Seria útil desenvolver uma sistematização profunda da vasta panóplia de medidas e programas existentes nos domínios do emprego e da inclusão, que frequentemente se acumulam para fins idênticos, sem grande articulação entre si. Depois, importaria estimular o Programa Rede Social e explorar mais outros programas de escala local como os Contratos Locais de Desenvolvimento Social. É aí, nessa escala, que os problemas mais se fazem sentir e será, por consequência, aí que convém efetuar avaliações permanentes dos problemas e dos reais impactos das medidas acionadas para lhes fazer face. Neste aspecto, a experiência dos Observatórios Locais é, sem dúvida, uma experiência muito útil, que seria vantajoso estender a todos os concelhos pela via das Redes Sociais.

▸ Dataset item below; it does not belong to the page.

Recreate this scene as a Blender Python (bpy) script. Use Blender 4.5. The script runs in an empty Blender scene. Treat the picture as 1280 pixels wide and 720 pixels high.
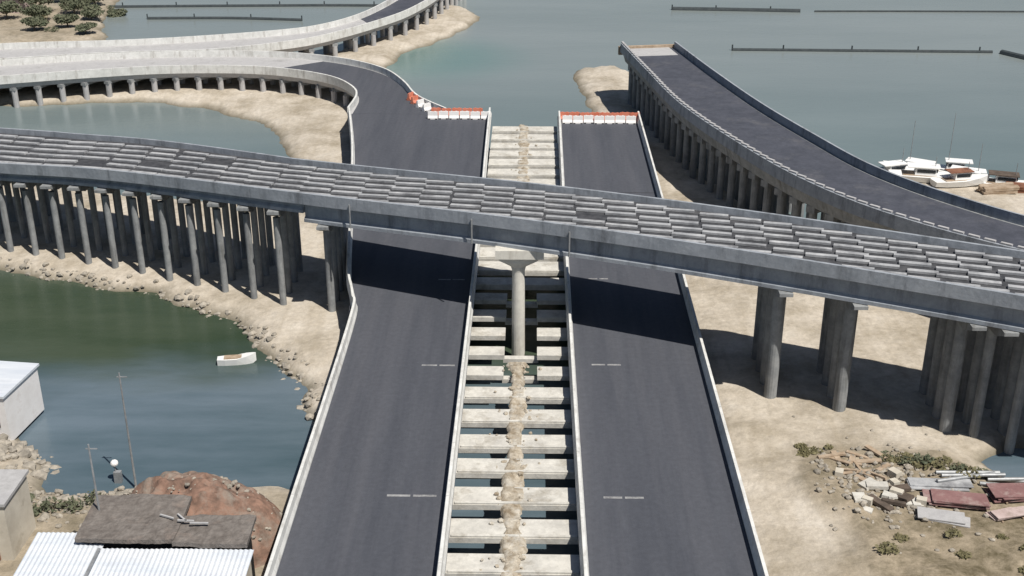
import bpy, bmesh, math, random
import numpy as np
from mathutils import Vector, noise
random.seed(7)
scene = bpy.context.scene
COL = scene.collection
R = math.radians
PI = math.pi

# ---------------------------------------------------------------- camera, sky, sun, exposure
cam_d = bpy.data.cameras.new('camera'); cam = bpy.data.objects.new('camera', cam_d); COL.objects.link(cam)
cam.location = (0, 0, 43)
cam.rotation_euler = (R(90 - 24.07), 0, R(0.94))
cam_d.sensor_width = 36; cam_d.lens = 36 * 1500 / 1280
cam_d.clip_start = 0.5; cam_d.clip_end = 9000
scene.camera = cam

SUN = Vector((0.40, -0.45, 1.0)).normalized()
elev = math.asin(SUN.z); azim = math.atan2(SUN.x, SUN.y)
world = bpy.data.worlds.new('World'); scene.world = world; world.use_nodes = True
wn = world.node_tree; wn.nodes.clear()
sky = wn.nodes.new('ShaderNodeTexSky'); sky.sky_type = 'NISHITA'; sky.sun_disc = False
sky.sun_elevation = elev; sky.sun_rotation = azim; sky.air_density = 1.0; sky.dust_density = 0.7; sky.ozone_density = 1.0
bg = wn.nodes.new('ShaderNodeBackground'); bg.inputs['Strength'].default_value = 0.05
wo = wn.nodes.new('ShaderNodeOutputWorld')
wn.links.new(sky.outputs[0], bg.inputs[0]); wn.links.new(bg.outputs[0], wo.inputs[0])
sd = bpy.data.lights.new('sun', 'SUN'); sd.energy = 4.9; sd.angle = R(0.55); sd.color = (1.0, 0.95, 0.87)
so = bpy.data.objects.new('sun', sd); COL.objects.link(so)
so.rotation_euler = (-SUN).to_track_quat('-Z', 'Y').to_euler(); so.location = (60, -50, 120)
vs = scene.view_settings
vs.view_transform = 'Standard'; vs.look = 'None'; vs.exposure = 0.06; vs.gamma = 1.0; vs.use_curve_mapping = False

# ---------------------------------------------------------------- materials
def mat(name, c1, c2=None, scale=1.0, rough=0.85, detail=6, bump=0.0, bscale=None, c3=None, scale3=0.15, lo=0.35, hi=0.65, lo3=0.5, hi3=0.68, metallic=0.0, stretch=None, spec=0.3, stretch3=None, speck=0.0):
    m = bpy.data.materials.new(name); m.use_nodes = True
    nt = m.node_tree; N = nt.nodes; L = nt.links
    p = N['Principled BSDF']; p.inputs['Roughness'].default_value = rough; p.inputs['Metallic'].default_value = metallic
    p.inputs['Specular IOR Level'].default_value = spec
    g = N.new('ShaderNodeNewGeometry'); src = g.outputs['Position']
    if stretch:
        mp = N.new('ShaderNodeMapping'); mp.inputs['Scale'].default_value = stretch
        L.new(src, mp.inputs['Vector']); src2 = mp.outputs['Vector']
    else: src2 = src
    if c2 is None:
        p.inputs['Base Color'].default_value = (*c1, 1); col = None
    else:
        n = N.new('ShaderNodeTexNoise'); n.inputs['Scale'].default_value = scale; n.inputs['Detail'].default_value = detail; n.inputs['Roughness'].default_value = 0.65
        L.new(src2, n.inputs['Vector'])
        r = N.new('ShaderNodeValToRGB'); r.color_ramp.elements[0].position = lo; r.color_ramp.elements[1].position = hi
        r.color_ramp.elements[0].color = (*c1, 1); r.color_ramp.elements[1].color = (*c2, 1)
        L.new(n.outputs['Fac'], r.inputs['Fac']); col = r.outputs['Color']
        if c3 is not None:
            n3 = N.new('ShaderNodeTexNoise'); n3.inputs['Scale'].default_value = scale3; n3.inputs['Detail'].default_value = 7; n3.inputs['Roughness'].default_value = 0.7
            if stretch3:
                m3 = N.new('ShaderNodeMapping'); m3.inputs['Scale'].default_value = stretch3; L.new(src, m3.inputs['Vector']); L.new(m3.outputs[0], n3.inputs['Vector'])
            else: L.new(src, n3.inputs['Vector'])
            r3 = N.new('ShaderNodeValToRGB'); r3.color_ramp.elements[0].position = lo3; r3.color_ramp.elements[1].position = hi3
            L.new(n3.outputs['Fac'], r3.inputs['Fac'])
            mx = N.new('ShaderNodeMix'); mx.data_type = 'RGBA'
            L.new(r3.outputs['Color'], mx.inputs['Factor']); L.new(col, mx.inputs['A']); mx.inputs['B'].default_value = (*c3, 1)
            col = mx.outputs['Result']
        if speck:
            n5 = N.new('ShaderNodeTexNoise'); n5.inputs['Scale'].default_value = 2.3; n5.inputs['Detail'].default_value = 9; n5.inputs['Roughness'].default_value = .8; L.new(src, n5.inputs['Vector'])
            r5 = N.new('ShaderNodeMapRange'); r5.inputs['From Min'].default_value = .3; r5.inputs['From Max'].default_value = .7; r5.inputs['To Min'].default_value = 1 - speck; r5.inputs['To Max'].default_value = 1 + speck; L.new(n5.outputs['Fac'], r5.inputs['Value'])
            vm = N.new('ShaderNodeVectorMath'); vm.operation = 'SCALE'; L.new(col, vm.inputs[0]); L.new(r5.outputs[0], vm.inputs['Scale']); col = vm.outputs['Vector']
        L.new(col, p.inputs['Base Color'])
    if bump:
        nb = N.new('ShaderNodeTexNoise'); nb.inputs['Scale'].default_value = bscale or scale * 3; nb.inputs['Detail'].default_value = 6
        L.new(src, nb.inputs['Vector'])
        b = N.new('ShaderNodeBump'); b.inputs['Strength'].default_value = bump; b.inputs['Distance'].default_value = 0.1
        L.new(nb.outputs['Fac'], b.inputs['Height']); L.new(b.outputs['Normal'], p.inputs['Normal'])
    return m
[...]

Outro bom caminho seria o de reanimar o Mercado Social de Emprego, reinventando formatos, complementares ou alternativos aos anteriores, com maior grau de especificidade e precisão, que possam abarcar a diversidade de novas situações decorrentes dos efeitos da crise prolongada que deixou marcas profundas. Seria igualmente importante flexibilizar o Rendimento Social de Inserção, habilitando-o a cobrir um espetro mais alargado de novos pobres, que embora possam até apresentar rendimentos superiores aos limites impostos pela medida, se encontram em situações de fronteira e não deixam por isso de ser pobres.

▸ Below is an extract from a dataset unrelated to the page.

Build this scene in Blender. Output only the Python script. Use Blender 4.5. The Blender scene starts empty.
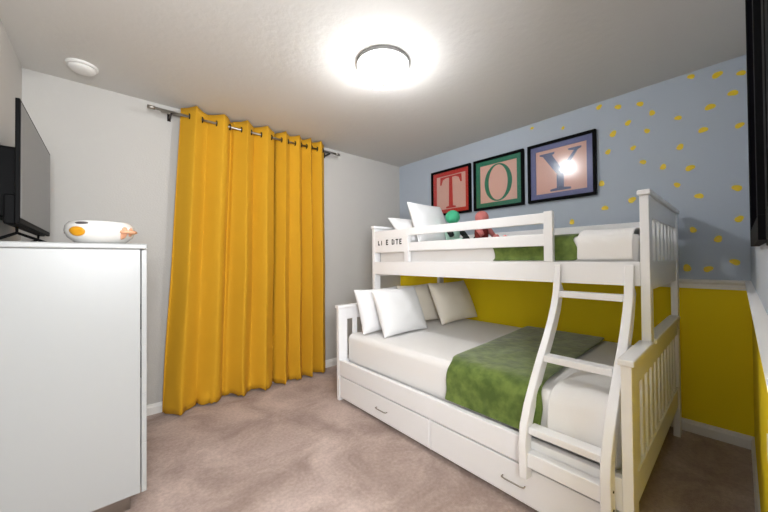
import bpy, bmesh, math, random
from mathutils import Vector, Matrix, noise
S = bpy.context.scene
COL = S.collection
R = math.radians
random.seed(7)

# ---------------------------------------------------------------- camera
cam_d = bpy.data.cameras.new('camera'); cam = bpy.data.objects.new('camera', cam_d); COL.objects.link(cam)
yaw, pit, rol = R(41.428), R(0.661), R(-0.492)
F = Vector((math.sin(yaw)*math.cos(pit), math.cos(yaw)*math.cos(pit), math.sin(pit)))
Rt = Vector((math.cos(yaw), -math.sin(yaw), 0)); Up = Rt.cross(F)
R2 = Rt*math.cos(rol)+Up*math.sin(rol); U2 = Up*math.cos(rol)-Rt*math.sin(rol)
M = Matrix((R2, U2, -F)).transposed().to_4x4(); M.translation = (-2.973, -3.038, 1.185)
cam.matrix_world = M
cam_d.sensor_fit = 'HORIZONTAL'; cam_d.sensor_width = 36; cam_d.lens = 313.667/768*36; cam_d.clip_start = 0.01
S.camera = cam

# ---------------------------------------------------------------- world, light, exposure
W = bpy.data.worlds.new('world'); S.world = W; W.use_nodes = True
W.node_tree.nodes['Background'].inputs[0].default_value = (.8, .88, 1, 1)
W.node_tree.nodes['Background'].inputs[1].default_value = 0.3
S.view_settings.view_transform = 'Standard'; S.view_settings.look = 'None'
S.view_settings.gamma = 1; S.view_settings.use_curve_mapping = False
S.view_settings.exposure = 0.85
LAMP_E = 1.1
BULB_W = 29.0
FILL_W = 44.0
ld = bpy.data.lights.new('fill_light', 'AREA'); ld.shape = 'RECTANGLE'; ld.size = .8; ld.size_y = .8  # added fill behind the camera; no real lamp stands there
ld.energy = FILL_W; ld.color = (.93, .96, 1)
lo = bpy.data.objects.new('fill_light', ld); COL.objects.link(lo)
lo.location = (-2.98, -3.75, 1.55); lo.rotation_euler = (R(90), 0, R(-30))

# ---------------------------------------------------------------- materials
def srgb(r, g, b):
    f = lambda c: (c/255)/12.92 if c/255 <= .04045 else ((c/255+.055)/1.055)**2.4
    return (f(r), f(g), f(b), 1)
MATS = {}
def mat(name, col, rough=.5, bump=0, bscale=200, var=0, vscale=6, metal=0, sheen=0, coat=0, emis=0, col2=None, detail=3, spec=.5, subsurf=0):
    m = bpy.data.materials.new(name); m.use_nodes = True; nt = m.node_tree; b = nt.nodes['Principled BSDF']
    b.inputs['Base Color'].default_value = col; b.inputs['Roughness'].default_value = rough
    b.inputs['Metallic'].default_value = metal; b.inputs['Specular IOR Level'].default_value = spec
    if sheen: b.inputs['Sheen Weight'].default_value = sheen; b.inputs['Sheen Roughness'].default_value = .4
    if coat: b.inputs['Coat Weight'].default_value = coat
    tc = nt.nodes.new('ShaderNodeTexCoord')
    if var or col2:
        n = nt.nodes.new('ShaderNodeTexNoise'); n.inputs['Scale'].default_value = vscale; n.inputs['Detail'].default_value = detail
        nt.links.new(tc.outputs['Object'], n.inputs['Vector'])
        r = nt.nodes.new('ShaderNodeValToRGB'); c2 = col2 or tuple(c*(1-var) for c in col[:3])+(1,)
        r.color_ramp.elements[0].position = .35; r.color_ramp.elements[1].position = .65
        r.color_ramp.elements[0].color = c2; r.color_ramp.elements[1].color = col
        nt.links.new(n.outputs['Fac'], r.inputs[0]); nt.links.new(r.outputs[0], b.inputs['Base Color'])
    if bump:
        n = nt.nodes.new('ShaderNodeTexNoise'); n.inputs['Scale'].default_value = bscale; n.inputs['Detail'].default_value = 2
        nt.links.new(tc.outputs['Object'], n.inputs['Vector'])
        bp = nt.nodes.new('ShaderNodeBump'); bp.inputs['Strength'].default_value = bump; bp.inputs['Distance'].default_value = .01
        nt.links.new(n.outputs['Fac'], bp.inputs['Height']); nt.links.new(bp.outputs[0], b.inputs['Normal'])
    if emis:
        b.inputs['Emission Color'].default_value = col; b.inputs['Emission Strength'].default_value = emis
    MATS[name] = m
    return m
wall_m = mat('wall_paint', srgb(199, 196, 191), .9, .12, 90)
ceil_m = mat('ceiling_paint', srgb(216, 214, 210), .95, .16, 26)
white_m = mat('white_lacquer', srgb(247, 247, 248), .3)
trim_m = mat('trim_paint', srgb(238, 236, 232), .4)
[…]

Mas é necessário também agir do lado da procura, isto é, conhecer melhor os utilizadores das medidas, as suas expetativas, os seus anseios, as suas trajetórias profissionais, os seus percursos de vida. Há um enorme desconhecimento acerca da população desempregada e dos trabalhadores precários. Quanto mais se conhecer sobre estas populações, melhor se poderá agir através de políticas públicas que incorporem dimensões mais subjetivas, biográficas e relacionais.
[1] Com base no estudo realizado para o Observatório das Crises e das Alternativas do Centro de Estudos Sociais sobre Trabalho, Emprego e Políticas entre 2008 e 2015.